After Sunday, the choice just seems dumb. In a 47-3 drubbing in Baltimore, Peterman completed 5 of 18 attempts for 24 yards and two picks. In baseball terms, Peterman is the career minor league reliever who gets a cup of coffee in some desperate moment, gives up three earned runs without getting an out and retires with an ERA of infinity. Except the Bills made him their Week 1 starter.
Remarkably, McDermott said he’d have to watch the film to get a full evaluation of Peterman’s performance. By the end of the season, it will seem impossible that the Bills made the playoffs last season.
>>> Here’s a Week 1 overreaction that feels reasonable: It’s possible the Bengals have the best team in the AFC North. The Ravens were impressive, but that was against the Bills, at home. The Steelers tied the Browns.
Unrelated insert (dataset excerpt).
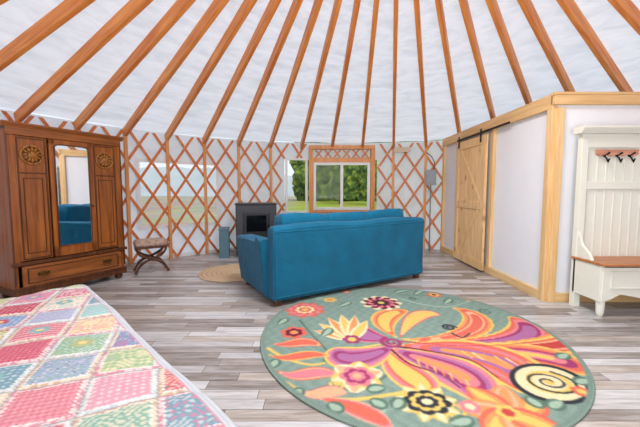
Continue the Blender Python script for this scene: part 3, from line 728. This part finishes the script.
for k in range(7):
    a=k*2*pi/7+.25; petal(b,b+.27*np.array([math.cos(a),math.sin(a)]),.09,[OR,PE,OR] if k%2 else [CO,OR,YE],0)
flower(b,.07,6,[YE,RD])
flower(fl_(470,409),.06,5,[PK,CR]); flower(fl_(330,301),.08,5,[YE,OR]); flower(fl_(346,293),.06,5,[CO,CR]); flower(fl_(582,394),.06,5,[CO,YE])
for (a,b2) in [((300,392),(290,400)),((470,422),(450,426)),((578,385),(590,382)),((395,294),(410,291)),((350,303),(338,308)),((415,296),(428,290)),((520,315),(532,312)),((370,392),(384,390)),((330,330),(322,338)),((540,408),(528,400)),((384,408),(372,402)),((286,320),(278,326)),((450,300),(444,305)),((488,302),(496,298)),((560,360),(568,356)),((400,402),(394,410)),((340,412),(330,406)),((552,410),(562,404)),((276,362),(270,370))]:
    petal(fl_(*a),fl_(*b2),.045,[GR,LG],.1)
C[rad>RR-.03]=(122,142,132)
for _ in range(2):
    C=(C+np.roll(C,1,0)+np.roll(C,-1,0)+np.roll(C,1,1)+np.roll(C,-1,1))/5
C*= (.93+.1*rng.rand(ng,ng))[...,None]*(1+.03*np.sin(GV*420))[...,None]
inside=rad<RR+.001
fa=gridfaces(ng,ng); ok=inside.ravel()[fa].all(1)
vz=np.full((ng,ng),.014)+.0015*rng.rand(ng,ng)
M_rug=attrmat('hooked_wool',1,260,.5)
rug=empty('round_rug',(RC[0],RC[1],0)); meta(rug,'large round sage rug with colourful floral scroll pattern','rug')
allv=np.stack([GU,GV,vz],-1).reshape(-1,3); used=np.unique(fa[ok]); remap=-np.ones(len(allv),int); remap[used]=np.arange(len(used))
meshnp('rug_pile',allv[used],remap[fa[ok]],M_rug,s2l(np.clip(C,0,255)).reshape(-1,3)[used],parent=rug)
bm=bmesh.new(); addtube(bm,[(RR*math.cos(a),RR*math.sin(a),.008) for a in np.linspace(0,2*pi,129)],.0085,6); finish(bm,'rug_binding',M_binding,rug,(0,0,0),(0,0,0),True)
def spiralrug(name,loc,r):
    n=int(r/.02); seg=72
    prof=[]
    for k in range(n*4+1): rr=r*k/(n*4); prof.append((rr,.008+.006*abs(math.sin(pi*k/4))))
    vs=[(rr*math.cos(2*pi*s/seg),rr*math.sin(2*pi*s/seg),z) for rr,z in prof for s in range(seg)]
    fs=[(k*seg+s,k*seg+(s+1)%seg,(k+1)*seg+(s+1)%seg,(k+1)*seg+s) for k in range(len(prof)-1) for s in range(seg)]
    cols=[]
    for rr,z in prof:
        for s in range(seg):
            b=.93+.05*math.sin(rr*90)+.07*random.random(); cols.append(s2l(np.clip(np.array((206,180,148))*b,0,255)))
    return meshnp(name,vs,fs,attrmat('braided_jute',1,150,.6),np.array(cols),loc=loc)
jr=spiralrug('jute_rug',(-1.3,4.78,0),.52); meta(jr,'small round braided jute rug on plank floor','rug')
# ------------------------------------------------------------ stove
sv_=empty('wood_stove',(-1.22,6.1,0),deg(12)); meta(sv_,'dark iron wood stove with glass door by the lattice wall','stove')
box('stove_body',(.74,.5,.94),(0,0,.51),M_stove,sv_,bevel=.02)
box('top_plate',(.77,.53,.025),(0,0,.99),M_stove2,sv_,bevel=.008)
box('pedestal',(.68,.44,.05),(0,.0,.025),M_stove2,sv_,bevel=.01)
dd=box('stove_door',(.48,.03,.44),(0,-.262,.62),M_stove2,sv_,bevel=.012)
box('door_glass',(.36,.012,.3),(0,-.02,.02),M_fireglass,dd)
tube('door_handle',[(.21,-.02,-.12),(.22,-.05,-.12),(.22,-.05,.02),(.21,-.02,.02)],.009,M_iron,dd)
box('ash_drawer',(.52,.02,.18),(0,-.256,.22),M_stove,sv_,bevel=.008)
bn=empty('firewood_box',(-1.80,5.98,0),deg(14)); meta(bn,'dull blue painted wooden box beside stove','box')
boxes('box_body',[((.16,.015,.52),(0,-.17,.26)),((.16,.015,.52),(0,.17,.26)),((.015,.34,.52),(-.08,0,.26)),((.015,.34,.52),(.08,0,.26)),((.14,.33,.015),(0,0,.03))],M_bluebin,bn)
box('box_lid',(.19,.38,.02),(0,0,.53),M_bluebin,bn)
# ------------------------------------------------------------ hall tree
ht=empty('hall_tree',(3.24,3.24,0),0); meta(ht,'cream painted hall tree bench with coat hooks and wooden seat','hall tree')
w2=.52; yb=.17; yf=-.2
box('back_panel',(2*w2-.1,.02,1.3),(0,yb-.01,1.15),M_cream,ht)
boxes('back_bead',[((.008,.008,1.2),(-w2+.1+i*.094,yb-.022,1.12)) for i in range(10)],M_cream,ht,bevel=0)
for s in (-1,1):
    box('back_post',(.07,.06,1.86),(s*(w2-.035),yb-.02,.93),M_cream,ht)
    lathe('leg',[(.022,0),(.032,.04),(.036,.12),(.036,.2)],M_cream,ht,(s*(w2-.05),yf+.05,0),seg=16)
    box('bench_side',(.04,.34,.36),(s*(w2-.02),-.02,.34),M_cream,ht)
    prism('armrest_side',[(yb-.02,.53),(yf+.12,.53),(yf+.16,.6),(yb-.1,.68),(yb-.06,.8),(yb-.02,.86)],.03,'x',M_cream,ht,(s*(w2-.02),0,0),bevel=.004)
prism('crown',[(yf+.28,0),(yf+.24,.05),(yf+.24,.07),(yb+.02,.07),(yb+.02,0)],2*w2+.1,'x',M_cream,ht,(0,0,1.83),bevel=.004)
box('top_rail',(2*w2-.12,.03,.14),(0,yb-.03,1.76),M_cream,ht)
sc_pts=[(-.22,.03),(.22,.03)]+[(.22-.44*i/32,-.02-.02*abs(math.sin(i/32*4*pi))) for i in range(33)]
hr=prism('hook_rail',sc_pts,.02,'y',M_redwood,ht,(-.14,yb-.035,1.64),bevel=.003); hr['label']='pale reddish scalloped hook board'
box('lower_rail',(2*w2-.14,.02,.08),(0,yb-.03,1.3),M_cream,ht)
for i in range(3):
    hk=tube('coat_hook',[(0,0,.0),(0,-.035,-.03),(0,-.06,-.075),(0,-.072,-.04)],.008,M_iron,hr,(-.15+i*.13,-.01,-.03))
    bm=bmesh.new(); addtube(bm,[(0,0,.02),(0,-.04,.035),(0,-.07,.05)],[.007,.007,.011],6); finish(bm,'hook_prong',M_iron,hk,(0,0,-.03),(0,0,0),True)
prism('bench_front',[(-w2+.02,.5),(w2-.02,.5),(w2-.02,.16),(w2-.1,.18),(w2-.2,.24),(.1,.2),(0,.16),(-.1,.2),(-w2+.2,.24),(-w2+.1,.18),(-w2+.02,.16)],.03,'y',M_cream,ht,(0,yf+.02,0),bevel=.003)
boxes('front_moulding',[((2*w2-.2,.012,.012),(0,yf,.46)),((2*w2-.2,.012,.012),(0,yf,.3)),((.012,.012,.17),(-w2+.1,yf,.38)),((.012,.012,.17),(w2-.1,yf,.38)),((.012,.012,.17),(0,yf,.38))],M_cream,ht)
box('seat',(2*w2+.03,.4,.025),(0,-.03,.53),M_seatwood,ht,bevel=.006)
# ------------------------------------------------------------ outdoors
m,t,N,Lk,B=newmat('field_ground')
co=N.new('ShaderNodeTexCoord'); no=N.new('ShaderNodeTexNoise'); no.inputs['Scale'].default_value=.25; no.inputs['Detail'].default_value=8
Lk.new(co.outputs['Object'],no.inputs['Vector'])
sx_=N.new('ShaderNodeSeparateXYZ'); Lk.new(co.outputs['Object'],sx_.inputs[0])
mr=N.new('ShaderNodeMapRange'); mr.inputs['From Min'].default_value=-5; mr.inputs['From Max'].default_value=-1.5; Lk.new(sx_.outputs['X'],mr.inputs['Value'])
g=mix(N,Lk,'MIX',mr.outputs[0],L4((160,154,138)),L4((142,156,66)))
g2=mix(N,Lk,'OVERLAY',.5,g,no.outputs['Color']); Lk.new(g2,B.inputs['Base Color']); B.inputs['Roughness'].default_value=1; B.inputs['Specular IOR Level'].default_value=0
gr=box('ground',(200,110,.1),(0,62,-.35),m,bevel=0); struct(gr,'grassy and bare field outside')
def leafmat(name,c1,c2,c3,sc=1.3):
    m,t,N,Lk,B=newmat(name); co=N.new('ShaderNodeTexCoord'); no=N.new('ShaderNodeTexNoise'); no.inputs['Scale'].default_value=sc; no.inputs['Detail'].default_value=8; no.inputs['Roughness'].default_value=.7
    Lk.new(co.outputs['Object'],no.inputs['Vector']); r=N.new('ShaderNodeValToRGB'); r.color_ramp.elements[0].position=.36; r.color_ramp.elements[1].position=.64
    r.color_ramp.elements[0].color=L4(c1); r.color_ramp.elements[1].color=L4(c3); e=r.color_ramp.elements.new(.5); e.color=L4(c2)
    Lk.new(no.outputs['Fac'],r.inputs[0]); Lk.new(r.outputs[0],B.inputs['Base Color']); B.inputs['Roughness'].default_value=.95
    return m
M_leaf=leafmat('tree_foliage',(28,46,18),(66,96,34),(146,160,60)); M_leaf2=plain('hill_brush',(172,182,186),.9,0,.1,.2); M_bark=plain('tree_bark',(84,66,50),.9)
def blob(bm,off,r,s=3):
    b2=bmesh.new(); bmesh.ops.create_icosphere(b2,subdivisions=s,radius=r)
    for v in b2.verts: v.co=v.co*(1+.3*mnoise.noise(v.co*1.5+off)+.15*mnoise.noise(v.co*5+off))+off
    tmp=bpy.data.meshes.new('t'); b2.to_mesh(tmp); b2.free(); bm.from_mesh(tmp); bpy.data.meshes.remove(tmp)
bm=bmesh.new()
for i in range(17):
    for zz_ in (1.2,3.6,6.0,8.2):
        blob(bm,Vector((-2.0+i*1.4+random.uniform(-.3,.3),random.uniform(-.8,.8),zz_+random.uniform(-.4,.4))),random.uniform(1.7,2.2))
hd=finish(bm,'hedge_row',M_leaf,None,(0,46,-.3),(0,0,0),False); meta(hd,'dense row of green leafy trees beyond meadow','hedge'); hd['kind']='stuff'
for i,(x,y,hh) in enumerate([(2.2,36,5.2),(5.2,33,4.4)]):
    tr=empty('tree',(x,y,-.3)); meta(tr,'leafy green tree at edge of meadow','tree','trees outside the window')
    tube('trunk',[(0,0,0),(.05,0,hh*.4),(0,.05,hh*.8)],[.1,.08,.05],M_bark,tr)
    bm=bmesh.new()
    for k in range(9): blob(bm,Vector((random.uniform(-.5,.5),random.uniform(-.4,.4),hh*(.4+.55*k/8))),random.uniform(.7,.95))
    finish(bm,'foliage',M_leaf,tr,(0,0,0),(0,0,0),False)
bm=bmesh.new(); n=80; pv=[]
for i in range(n+1):
    x=-110+i*1.5; z=7.0+3.0*mnoise.noise(Vector((x*.035,0,0)))+.8*mnoise.noise(Vector((x*.3,3,0)))
    if x>-8: z=2.5
    pv.append((bm.verts.new((x,78+3*math.sin(i*.3),-.5)),bm.verts.new((x,92+3*math.sin(i*.3),z))))
for a,b in zip(pv,pv[1:]): bm.faces.new((a[0],b[0],b[1],a[1]))
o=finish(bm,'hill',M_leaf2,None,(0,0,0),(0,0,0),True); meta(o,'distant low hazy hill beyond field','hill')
# ------------------------------------------------------------ light
wd=bpy.data.worlds.new('World'); sc.world=wd; wd.use_nodes=True
bg=wd.node_tree.nodes['Background']; bg.inputs[0].default_value=(.87,.93,1,1); bg.inputs[1].default_value=1.08
sn=bpy.data.lights.new('sun','SUN'); sn.energy=1.9; sn.angle=deg(8); sn.color=(1,.98,.94); so=bpy.data.objects.new('sun',sn); COL.objects.link(so); so.rotation_euler=(deg(38),0,deg(20))
def area(name,loc,rot,size,power,col=(1,1,1),shape='SQUARE'):
    l=bpy.data.lights.new(name,'AREA'); l.energy=power; l.color=col; l.shape=shape; l.size=size
    o=bpy.data.objects.new(name,l); COL.objects.link(o); o.location=loc; o.rotation_euler=rot; return o
area('skylight_light',(CX,CY,zroof(.7)-.1),(0,0,0),1.2,135,(.98,.995,1),'DISK')
area('rear_fill_light',(.2,-2.2,1.5),(deg(90),0,0),2.0,72,(.985,.995,1))  # added fill lamp behind the camera, brightens the room from the back
area('floor_bounce_light',(.3,-1.2,.5),(deg(150),0,0),2.0,90,(.97,.99,1))
cam=bpy.data.cameras.new('camera'); co_=bpy.data.objects.new('camera',cam); COL.objects.link(co_)
co_.location=(0,0,1.25); co_.rotation_euler=(deg(90-4.2),0,0); cam.lens=18; cam.sensor_width=36; cam.clip_start=.02; cam.clip_end=500
sc.camera=co_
The Browns are the Browns. The Bengals beat the Colts in Indianapolis with a healthy Andrew Luck.
The way they played is what makes the Bengals worthy of consideration. With second-year speedster John Ross healthy and the development of Tyler Boyd, the Bengals have one of the deepest stables of skill-position weapons in the league. A.J. Green, Joe Mixon, Tyler Eifert, Ross, Boyd — that’s a crew that can carry Andy Dalton. And Cincinnati’s defensive line, starring Geno Atkins, is scary. The Bengals are a playoff threat.
>>> It might be a big year for rookie defensive backs. San Diego safety Derwin James, a ridiculously versatile player at Florida State who slipped in the draft after an injury spoiled his final college season, broke up a touchdown pass and recorded a sack on consecutive plays. Mike Hughes, a first-round corner, scored on a pick-six for Minnesota. Denzel Ward, the fourth overall pick, intercepted Ben Roethlisberger and kept up with Antonio Brown as well as possible. That doesn’t account for Green Bay’s Josh Jackson, who had a tremendous preseason, the best among any rookie defender, according to Pro Football Focus.
>>> The Saints’ defense headlined a rough week for the NFC South, which looked like the toughest division in the NFL heading into the season. The Falcons laid an egg Thursday night, offering a repeat of their debilitating red zone issues from last season. The Panthers beat the Cowboys, 16-8, but their offense was slow in coalescing under new offensive coordinator Norv Turner. Tight end Greg Olsen, besieged by foot injuries for the better part of the last two seasons, suffered another Sunday and watched the end of the game on the sideline wearing a walking boot.